On mesure souvent la valeur d'un établissement en fonction de son taux de réussite et de la qualité de ses diplômés en sortie. Personnellement j'ai toujours trouvé cette méthode de palmarès peu pertinente. Après tout il est facile en recrutant de très bons étudiants au départ de s'assurer qu'ils soient encore très bons à l'arrivée. Pour moi la vraie plus-value d'un établissement d'enseignement se situe dans le différentiel entre le niveau d'entrée et le niveau de sortie de ses étudiants. Et sur ce différentiel, les IUT ont une carte importante à jouer. Nous ne recrutons pas dans nos promotions le haut du panier, cela fait des années que les bacheliers avec de bons et très bons dossiers partent en classes prépas. Mais ceux que nous formons, et à qui nous donnons une chance, peuvent en profiter pour prendre un véritable élan.

Bien sur il ne faut pas se leurrer, tout le monde ne réussit pas, et l'échec en première année est une de nos préoccupations constantes. Certains découvrent que la discipline ne leur convient pas, préfèrent une autre spécialité, ne s'investissent pas en termes de travail personnel, ou parfois simplement n'arrivent pas à suivre malgré leurs efforts.
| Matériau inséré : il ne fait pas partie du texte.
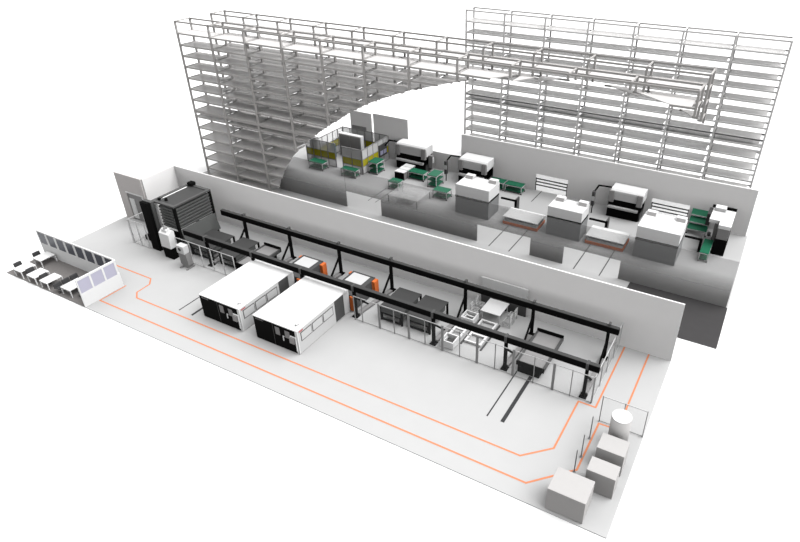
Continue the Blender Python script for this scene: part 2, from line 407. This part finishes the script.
# ------------------------------------------------------------------ laser cabins
def laser(x0, label):
    t = thing('laser_cabin', label, 'machine', (x0,3.85,0), 'white laser cutting cabins')
    x1 = x0+4.26; y0 = 3.85; yb = 10.08; zt = 2.2
    body = build('body', B(x0+.02,x1,y0+.08,yb,.05,zt-.08), 'offwhite', t)
    build('roof', MB().box(x0-.02,x1+.02,y0-.02,yb,zt-.08,zt), 'white', t)
    build('front_panel', B(x0,x1-.22,y0,y0+.08,.05,zt-.08), 'black', t)
    build('corner_trim', B(x1-.22,x1+.01,y0,y0+.08,.05,zt-.08), 'white', t)
    build('plinth', B(x0+.05,x1-.05,y0+.1,yb,0,.05), 'dgrey', t)
    build('side_door', B(x1,x1+.03,8.25,9.35,.12,zt-.08), 'dgrey', t)
    for i, (a, b) in enumerate(((4.2,5.42),(5.5,6.7),(6.78,8.0))):
        f = build('side_window', B(x1,x1+.02,a,b,1.05,1.85), 'dgrey', t)
        build('pane', B(x1+.01,x1+.03,a+.06,b-.06,1.12,1.78), 'offwhite', f)
    build('front_window', B(x0+2.12,x0+2.55,y0-.02,y0,1.2,1.9), 'grey', t)
    build('front_window', B(x0+3.05,x0+3.5,y0-.02,y0,1.2,1.85), 'grey', t)
    build('door_seam', B(x0+1.88,x0+1.91,y0-.01,y0,.08,zt-.1), 'dgrey', t)
    build('door_handle', MB().box(x0+2.82,x0+2.88,y0-.06,y0,.85,1.25).box(x0+2.82,x0+2.95,y0-.06,y0,1.2,1.28), 'white', t)
    mon = build('control_panel', B(x0+3.55,x0+4.0,y0-.16,y0-.02,.95,1.5), 'lgrey', t, .02)
    build('panel_arm', MB().box(x0+3.6,x0+4.15,y0-.1,y0-.04,1.55,1.62).box(x0+4.1,x0+4.17,y0-.12,y0-.04,.35,1.6), 'white', t)
    build('emblem', MB().box(x1+.0,x1+.025,y0+.2,y0+.65,1.93,2.03), 'red', t)
    lg = MB()
    for k in range(6): lg.box(x0+.2+k*.13,x0+.29+k*.13,y0-.01,y0,1.93,1.99)
    build('nameplate', lg, 'grey', t)
    build('roof_mark', MB().bar((x1-.62,y0+.62,zt+.01),(x1-.5,y0+.42,zt+.01),.06,.02).bar((x1-.5,y0+.42,zt+.01),(x1-.4,y0+.75,zt+.01),.06,.02), 'dgrey', t)
    return t
laser(-34.42, 'white-roofed laser cabin with black front, left one of the pair')
laser(-28.7, 'white-roofed laser cabin with black front, right one of the pair')
def changer(x0, lab):
    t = thing('pallet_changer', lab, 'machine', (x0+1.1,11.8,0), 'laser pallet changers')
    x1 = x0+2.25; y0, y1, z = 10.24, 13.35, 1.5
    build('body', B(x0,x1,y0,y1,.1,z), 'dgrey', t)
    build('sheet', B(x0+.18,x1-.42,11.85,13.2,z,z+.02), 'offwhite', t)
    build('rim', MB().box(x0,x1,y1-.1,y1,z,z+.04).box(x0,x0+.1,y0,y1-.1,z,z+.04), 'dgrey', t)
    build('guard_panel', B(x1+.0,x1+.3,12.8,13.35,.2,z-.05), 'orange', t)
    build('guard_panel', B(x0-.25,x0,12.95,13.3,.9,z-.05), 'orange', t)
    build('guard_panel', B(x1-.3,x1+.04,10.1,10.22,.1,1.45), 'orange', t)
    build('base_frame', B(x0+.1,x1-.1,y0+.1,y1-.1,0,.1), 'black', t)
changer(-31.87, 'grey pallet changer with pale sheet and orange guards behind the left laser cabin')
changer(-26.35, 'grey pallet changer with pale sheet and orange guards behind the right laser cabin')

# ------------------------------------------------------------------ dark tables and trolleys inside the gantry
def dark_table(x0, x1, y0, y1, label, z=1.3):
    t = thing('material_table', label, 'table', ((x0+x1)/2,(y0+y1)/2,0), 'dark material tables under the gantry')
    build('table_top', B(x0,x1,y0,y1,z-.06,z), 'charcoal', t)
    build('apron', B(x0+.04,x1-.04,y0+.03,y1-.5,z-.5,z-.06), 'slate', t)
    for x in (x0+.08, x1-.08):
        for y in (y0+.08, y1-.08): build('leg', B(x-.07,x+.07,y-.07,y+.07,0,z-.06), 'black', t)
    build('front_frame', MB().box(x0+.15,x1-.15,y0+.0,y0+.12,z-.62,z-.5).box(x0+.15,x1-.15,y0+.0,y0+.12,.1,.22).box(x0+.15,x0+.27,y0,y0+.12,.22,z-.62).box(x1-.27,x1-.15,y0,y0+.12,.22,z-.62), 'black', t)
    build('lower_shelf', B(x0+.15,x1-.15,y0+.3,y1-.6,.25,.32), 'grey', t)
dark_table(-43.05,-40.2,10.3,13.2,'dark material table beside the storage tower')
dark_table(-39.35,-37.3,10.3,13.45,'dark material table between the tower table and the small black-rimmed trolley')
dark_table(-21.7,-19.55,10.35,13.42,'dark material table in mid gantry, left one of two')
dark_table(-19.25,-17.1,10.5,13.5,'dark material table in mid gantry, right one of two')
def trolley(x0, x1, y0, y1, label, split=None):
    t = thing('pallet_trolley', label, 'trolley', ((x0+x1)/2,(y0+y1)/2,0), 'black-rimmed pallet trolleys')
    build('base', B(x0+.1,x1-.35,y0+.1,y1-.35,0,.8), 'black', t)
    build('deck', B(x0+.15,x1-.15,y0+.1,y1-.1,.8,.98), 'grey', t)
    for x in (x0, x1-.15): build('side_rail', B(x,x+.15,y0,y1,.75,1.05), 'dgrey', t)
    build('end_stop', B(x0,x1,y1-.1,y1,.78,1.25), 'black', t)
    build('end_stop', B(x0,x1,y0-.02,y0+.1,.7,1.05), 'black', t)
    return t
trolley(-36.95,-34.95,9.95,13.75,'small trolley with pale deck and black rims behind the left laser cabin')
trolley(-9.6,-7.5,9.85,13.9,'long black trolley with pale grey deck at the right end of the gantry')

# white frames
t = thing('frame_shuttle', 'white ladder-frame shuttle with raised box ends on the floor, left one', 'frame', (-15.3,11.6,0), 'white floor frames')
for x in (-15.62,-14.76): build('side_rail', B(x-.07,x+.07,9.75,13.9,.28,.45), 'white', t)
for y in (9.85,10.8,11.9,12.9,13.75): build('cross_bar', B(-15.55,-14.83,y-.07,y+.07,.28,.42), 'white', t)
for y in (9.7,13.0):
    build('end_box', MB().box(-15.74,-14.65,y,y+.1,.1,.68).box(-15.74,-14.65,y+.95,y+1.05,.1,.68).box(-15.74,-15.64,y+.1,y+.95,.1,.68).box(-14.75,-14.65,y+.1,y+.95,.1,.68), 'white', t)
    for x in (-15.6,-14.8): build('foot', B(x-.1,x+.1,y+.3,y+.6,0,.1), 'dgrey', t)
t = thing('frame_shuttle', 'flat white ladder-frame on dark floor rails, right one, by the white table', 'frame', (-13.7,13,0), 'white floor frames')
for x in (-14.3,-13.05): build('side_rail', B(x-.075,x+.075,11.0,14.1,.1,.25), 'white', t)
for y in (11.1,12.1,13.1,14.0): build('cross_bar', B(-14.22,-13.13,y-.07,y+.07,.1,.24), 'white', t)
for x in (-14.52,-12.82): build('track', B(x-.06,x+.06,10.7,14.15,0,.1), 'dgrey', t)
# meeting table and ladder-back chairs, screen behind
t = thing('meeting_table', 'white meeting table in front of the back wall', 'table', (-13.75,15.2,0))
build('table_top', B(-14.62,-12.92,14.25,16.15,.84,.9), 'white', t)
for x in (-14.5,-13.04):
    for y in (14.37,16.03): build('leg', B(x-.04,x+.04,y-.04,y+.04,0,.84), 'offwhite', t)
lad = None
def ladder_chair(x, y, rz, label):
    global lad
    if lad is None:
        t = thing('ladder_chair', label, 'chair', (0,0,0), 'pale tube chairs round the white table')
        for sx in (-.28,.28):
            for sy in (-.28,.28): build('leg', B(sx-.025,sx+.025,sy-.025,sy+.025,0,.5 if sx > 0 else 1.15), 'offwhite', t)
        build('seat', MB().box(-.3,.3,-.3,-.24,.5,.55).box(-.3,.3,-.08,-.02,.5,.55).box(-.3,.3,.1,.16,.5,.55).box(-.3,.3,.24,.3,.5,.55).box(-.3,-.24,-.24,.24,.5,.55).box(.24,.3,-.24,.24,.5,.55), 'offwhite', t)
        for z in (.75,.95,1.12): build('back_slat', B(-.3,-.26,-.28,.28,z-.03,z+.03), 'offwhite', t)
        build('stretcher', MB().box(-.28,.28,-.3,-.26,.22,.27).box(-.28,.28,.26,.3,.22,.27), 'offwhite', t)
        lad = t; t.location = (x,y,0); t.rotation_euler.z = rz; return
    c = dup(lad, (x,y,0), label); c.rotation_euler.z = rz
ladder_chair(-15.25,14.6,0,'pale ladder-back chair left of the white meeting table, front one')
ladder_chair(-15.25,15.5,0,'pale ladder-back chair left of the white meeting table, back one')
ladder_chair(-12.3,14.5,math.pi,'pale ladder-back chair right of the white meeting table, front one')
ladder_chair(-12.3,15.4,math.pi,'pale ladder-back chair right of the white meeting table, back one')
t = thing('display_board', 'display board with white upper panel and dark lower panel against the back wall', 'board', (-13.5,16.3,0))
build('upper_panel', B(-15.5,-11.5,16.2,16.3,1.75,2.6), 'white', t)
build('top_edge', MB().box(-15.55,-11.45,16.19,16.31,2.6,2.68).box(-11.55,-11.45,16.19,16.31,1.75,2.6), 'white', t)
build('lower_panel', B(-15.5,-11.5,16.2,16.3,0,1.75), 'dgrey', t)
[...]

Nous faisons tout notre possible pour lutter contre cet échec, tout en sachant que la solution reine serait de ne jamais prendre de risque, de n'accepter que ceux dont on sait qu'ils réussiront.
Mais justement, prendre quelques risques, faire un pari sur la réussite d'étudiants au dossier pas toujours brillant au départ, c'est donner une chance à des personnes pour Alice, et c'est à mon sens exactement ce pourquoi nous sommes là.